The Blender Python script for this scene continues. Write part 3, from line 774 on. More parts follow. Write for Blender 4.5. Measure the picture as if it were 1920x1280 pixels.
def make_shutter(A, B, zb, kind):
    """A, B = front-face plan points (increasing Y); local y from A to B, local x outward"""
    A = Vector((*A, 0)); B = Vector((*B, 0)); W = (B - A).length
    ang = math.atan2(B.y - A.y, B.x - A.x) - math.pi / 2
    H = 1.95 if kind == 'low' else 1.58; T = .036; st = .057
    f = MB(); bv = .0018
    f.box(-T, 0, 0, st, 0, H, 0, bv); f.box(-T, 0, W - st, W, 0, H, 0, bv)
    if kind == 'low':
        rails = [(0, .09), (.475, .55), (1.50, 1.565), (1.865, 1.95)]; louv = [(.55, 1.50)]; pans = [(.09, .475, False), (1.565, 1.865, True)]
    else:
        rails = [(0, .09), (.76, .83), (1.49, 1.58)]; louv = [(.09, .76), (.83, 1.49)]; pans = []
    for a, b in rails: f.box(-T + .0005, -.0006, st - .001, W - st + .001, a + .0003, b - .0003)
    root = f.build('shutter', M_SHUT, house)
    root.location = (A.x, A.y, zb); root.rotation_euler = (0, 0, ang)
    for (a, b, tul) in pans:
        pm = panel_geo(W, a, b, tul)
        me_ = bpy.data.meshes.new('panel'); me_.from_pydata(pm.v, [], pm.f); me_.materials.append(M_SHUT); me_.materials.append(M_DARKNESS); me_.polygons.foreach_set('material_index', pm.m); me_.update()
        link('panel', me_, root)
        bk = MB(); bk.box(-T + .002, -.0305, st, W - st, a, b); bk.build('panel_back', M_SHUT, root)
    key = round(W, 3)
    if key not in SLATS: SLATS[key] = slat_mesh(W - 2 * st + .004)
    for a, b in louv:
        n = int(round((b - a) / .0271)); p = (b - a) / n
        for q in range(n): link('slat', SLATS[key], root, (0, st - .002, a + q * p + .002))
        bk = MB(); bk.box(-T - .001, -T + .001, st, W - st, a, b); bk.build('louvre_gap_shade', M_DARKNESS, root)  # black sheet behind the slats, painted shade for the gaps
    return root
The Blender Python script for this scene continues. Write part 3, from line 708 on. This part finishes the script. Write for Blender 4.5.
———
Objective:
Print the material verbatim, all of it.

Reply to the exercise:
The Blender Python script for this scene continues. Write part 3, from line 774 on. More parts follow. Write for Blender 4.5. Measure the picture as if it were 1920x1280 pixels.
def make_shutter(A, B, zb, kind):
    """A, B = front-face plan points (increasing Y); local y from A to B, local x outward"""
    A = Vector((*A, 0)); B = Vector((*B, 0)); W = (B - A).length
    ang = math.atan2(B.y - A.y, B.x - A.x) - math.pi / 2
    H = 1.95 if kind == 'low' else 1.58; T = .036; st = .057
    f = MB(); bv = .0018
    f.box(-T, 0, 0, st, 0, H, 0, bv); f.box(-T, 0, W - st, W, 0, H, 0, bv)
    if kind == 'low':
        rails = [(0, .09), (.475, .55), (1.50, 1.565), (1.865, 1.95)]; louv = [(.55, 1.50)]; pans = [(.09, .475, False), (1.565, 1.865, True)]
    else:
        rails = [(0, .09), (.76, .83), (1.49, 1.58)]; louv = [(.09, .76), (.83, 1.49)]; pans = []
    for a, b in rails: f.box(-T + .0005, -.0006, st - .001, W - st + .001, a + .0003, b - .0003)
    root = f.build('shutter', M_SHUT, house)
    root.location = (A.x, A.y, zb); root.rotation_euler = (0, 0, ang)
    for (a, b, tul) in pans:
        pm = panel_geo(W, a, b, tul)
        me_ = bpy.data.meshes.new('panel'); me_.from_pydata(pm.v, [], pm.f); me_.materials.append(M_SHUT); me_.materials.append(M_DARKNESS); me_.polygons.foreach_set('material_index', pm.m); me_.update()
        link('panel', me_, root)
        bk = MB(); bk.box(-T + .002, -.0305, st, W - st, a, b); bk.build('panel_back', M_SHUT, root)
    key = round(W, 3)
    if key not in SLATS: SLATS[key] = slat_mesh(W - 2 * st + .004)
    for a, b in louv:
        n = int(round((b - a) / .0271)); p = (b - a) / n
        for q in range(n): link('slat', SLATS[key], root, (0, st - .002, a + q * p + .002))
        bk = MB(); bk.box(-T - .001, -T + .001, st, W - st, a, b); bk.build('louvre_gap_shade', M_DARKNESS, root)  # black sheet behind the slats, painted shade for the gaps
    return root
The Blender Python script for this scene continues. Write part 3, from line 708 on. This part finishes the script. Write for Blender 4.5.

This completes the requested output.